## COLLECTED DATA

──────────

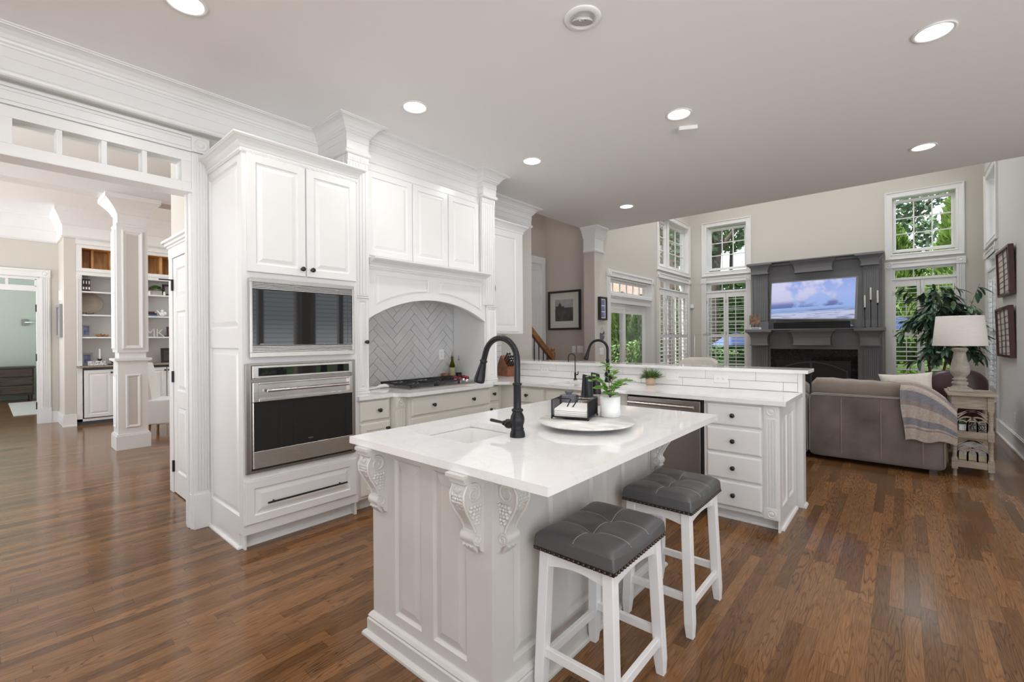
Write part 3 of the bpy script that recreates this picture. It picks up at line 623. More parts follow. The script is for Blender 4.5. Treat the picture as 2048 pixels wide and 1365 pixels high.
def text(name, body, size, M, mat_, parent, ext=0.0004):
    cu = bpy.data.curves.new(name, 'FONT'); cu.body = body; cu.size = size; cu.align_x = 'CENTER'; cu.extrude = ext
    o = bpy.data.objects.new(name, cu); COL.objects.link(o); cu.materials.append(mat_); o.parent = parent; ORG[o] = ORG[parent]
    me = bpy.data.meshes.new_from_object(o); bpy.data.objects.remove(o); me.transform(Matrix.Translation(-ORG[parent]) @ M)
    if not me.materials: me.materials.append(mat_)
    o = bpy.data.objects.new(name, me); COL.objects.link(o); o.parent = parent; ORG[o] = ORG[parent]; return o
GREYT = pm('logo_grey', (0.20, 0.20, 0.20), 0.5); BLKT = pm('print_black', (0.03, 0.03, 0.035), 0.6)
text('logo', 'WOLF', 0.013, FX(-3.213 + 0.0442) @ Matrix.Translation((1.505, 0.668, 0)), GREYT, dr)
text('logo', 'WOLF', 0.009, FX(-3.213 + 0.0362) @ Matrix.Translation((1.19, 1.332, 0)), PLASTIC, bpy.data.objects['microwave'])

# ------------------------------------------------------------------ base cabinets on the range wall
t = T('base_cabinet', 'narrow cream base cabinet between the oven cabinet and the cooktop drawers', 'cabinet', (-3.5, 2.05, 0))
m = MB(); m.box(-3.87, -3.255, 1.897, 2.205, 0.1, 0.883); m.M = FX(-3.235); m.holes(1.897, 2.205, 0.1, 0.883, [], -0.02, 0); P('body', m, CREAM, t)
d = MB(FX(-3.235)); dfront(d, 1.922, 2.188, 0.712, 0.868); dd = P('drawer', d, CREAM, t); k = MB(FX(-3.235)); knob(k, 2.085, 0.79, 0.019); P('knob', k, BLACKK, dd)
d = MB(FX(-3.235)); rdoor(d, 1.922, 2.188, 0.125, 0.690); dd = P('door', d, CREAM, t); k = MB(FX(-3.235)); knob(k, 2.158, 0.635, 0.019); P('knob', k, BLACKK, dd)
P('toe_kick', MB().box(-3.86, -3.31, 1.897, 2.205, 0, 0.1), CREAM, t)
t = T('base_cabinet', 'wide cream drawer cabinet under the gas cooktop with fluted end pilaster', 'cabinet', (-3.4, 2.77, 0))
m = MB(); m.box(-3.87, -3.13, 2.31, 3.30, 0.1, 0.883); m.box(-3.87, -3.17, 2.208, 2.31, 0.1, 0.883); P('body', m, CREAM, t)
m = MB(FX(-3.17)); fluted(m, 2.212, 2.306, 0.11, 0.79, 0, 0.008, 3); m.box(2.210, 2.308, 0.79, 0.883, 0, 0.012); rosette(m, 2.259, 0.837, 0.038, 0.0, 0.014); P('pilaster', m, CREAM, t)
for i, (z0, z1) in enumerate(((0.712, 0.866), (0.415, 0.694), (0.125, 0.395))):
    d = MB(FX(-3.13)); (dfront if i == 0 else rdoor)(d, 2.335, 3.268, z0, z1); dd = P('drawer', d, CREAM, t)
    for y in (2.56, 3.04): k = MB(FX(-3.13)); knob(k, y, (z0 + z1) / 2, 0.019); P('knob', k, BLACKK, dd)
P('toe_kick', MB().box(-3.86, -3.22, 2.215, 3.295, 0, 0.1), CREAM, t)
t = T('base_cabinet', 'slim cream corner cabinet right of the cooktop with one drawer over a door', 'cabinet', (-3.5, 3.45, 0))
m = MB(); m.box(-3.79, -3.235, 3.303, 3.583, 0.1, 0.883); P('body', m, CREAM, t)
d = MB(FX(-3.235)); dfront(d, 3.355, 3.525, 0.712, 0.868); dd = P('drawer', d, CREAM, t); k = MB(FX(-3.235)); knob(k, 3.44, 0.79, 0.019); P('knob', k, BLACKK, dd)
d = MB(FX(-3.235)); rdoor(d, 3.355, 3.525, 0.125, 0.690); dd = P('door', d, CREAM, t); k = MB(FX(-3.235)); knob(k, 3.385, 0.635, 0.019); P('knob', k, BLACKK, dd)
P('toe_kick', MB().box(-3.78, -3.31, 3.303, 3.583, 0, 0.1), CREAM, t)

# ------------------------------------------------------------------ peninsula cabinets (fronts face -Y)
PY = 3.585
t = T('base_cabinet', 'cream peninsula cabinet in the inner corner left of the main sink', 'cabinet', (-2.93, 3.9, 0))
P('body', MB().box(-3.238, -2.658, PY, 4.18, 0.1, 0.883), CREAM, t)
d = MB(FY(PY)); dfront(d, -2.98, -2.675, 0.712, 0.858); dd = P('drawer', d, CREAM, t); k = MB(FY(PY)); knob(k, -2.868, 0.79, 0.019); P('knob', k, BLACKK, dd)
d = MB(FY(PY)); rdoor(d, -2.98, -2.675, 0.125, 0.690); dd = P('door', d, CREAM, t); k = MB(FY(PY)); knob(k, -2.72, 0.635, 0.019); P('knob', k, BLACKK, dd)
P('toe_kick', MB().box(-3.2, -2.658, 3.66, 4.1, 0, 0.1), CREAM, t)
t = T('base_cabinet', 'cream sink base cabinet with plain false fronts left of the dishwasher', 'cabinet', (-2.2, 3.9, 0))
P('body', MB().box(-2.655, -1.785, PY, 4.18, 0.1, 0.67).box(-2.655, -1.785, PY, 3.62, 0.67, 0.883), CREAM, t)
for a, b in ((-2.638, -2.245), (-2.235, -1.842)):
    d = MB(FY(PY)); dfront(d, a, b, 0.712, 0.858); P('false_front', d, CREAM, t)
    d = MB(FY(PY)); rdoor(d, a, b, 0.125, 0.690); dd = P('door', d, CREAM, t); k = MB(FY(PY)); knob(k, b - 0.03 if a < -2.5 else a + 0.03, 0.635, 0.019); P('knob', k, BLACKK, dd)
P('toe_kick', MB().box(-2.655, -1.785, 3.66, 4.1, 0, 0.1), CREAM, t)
t = T('dishwasher', 'stainless dishwasher with tubular handle in the peninsula', 'dishwasher', (-1.47, 3.9, 0))
P('body', MB().box(-1.772, -1.158, 3.60, 4.15, 0.1, 0.878), SLOT, t)
P('door', MB().box(-1.768, -1.172, 3.555, 3.598, 0.115, 0.866), STEELD, t, bev=0.003)
m = MB(FY(3.555)); m.tube([(-1.745, 0.822, 0.045), (-1.205, 0.822, 0.045)], 0.011, 14)
for x in (-1.715, -1.235): m.tube([(x, 0.822, 0), (x, 0.822, 0.045)], 0.008, 10)
P('handle', m, STEEL, t); P('toe_kick', MB().box(-1.77, -1.16, 3.64, 4.1, 0, 0.1), SLOT, t)
t = T('drawer_cabinet', 'white four drawer cabinet at the free end of the peninsula', 'cabinet', (-0.9, 3.9, 0))
m = MB(); m.box(-1.152, -0.66, PY, 4.19, 0.085, 0.883); m.M = FX(-0.66); panelled(m, 3.58, 4.19, 0.0, 0.883, [(3.66, 3.845, 0.16, 0.79), (3.905, 4.09, 0.16, 0.79)], 0.0)
P('body', m, CAB, t)
for z0, z1 in ((0.708, 0.866), (0.510, 0.690), (0.314, 0.494), (0.116, 0.298)):
    d = MB(FY(PY)); dfront(d, -1.128, -0.758, z0, z1); dd = P('drawer', d, CAB, t); k = MB(FY(PY)); knob(k, -0.943, (z0 + z1) / 2, 0.019); P('knob', k, BLACKK, dd)
m = MB(FY(PY)); fluted(m, -0.742, -0.652, 0.165, 0.795, 0, 0.012, 4); m.box(-0.745, -0.649, 0.795, 0.883, 0, 0.012); m.box(-0.745, -0.649, 0.082, 0.165, 0, 0.012); rosette(m, -0.697, 0.838, 0.036, 0.0, 0.016); rosette(m, -0.697, 0.124, 0.036, 0.0, 0.016)
P('pilaster', m, CAB, t)
P('toe_kick', MB().box(-1.15, -0.66, 3.655, 4.18, 0, 0.085), CAB, t)
m = MB(); m.sweep([(-1.15, 3.655), (-0.647, 3.655), (-0.647, 4.19)], [(0, 0), (0.017, 0), (0.016, 0.010), (0.010, 0.018), (0, 0.021)]); P('shoe_moulding', m, CAB, t)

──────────

## PROBLEM
All lines that include "wide" are to be gathered and copied.

## COMPLETE OUTPUT
Write part 3 of the bpy script that recreates this picture. It picks up at line 623. More parts follow. The script is for Blender 4.5. Treat the picture as 2048 pixels wide and 1365 pixels high.
t = T('base_cabinet', 'wide cream drawer cabinet under the gas cooktop with fluted end pilaster', 'cabinet', (-3.4, 2.77, 0))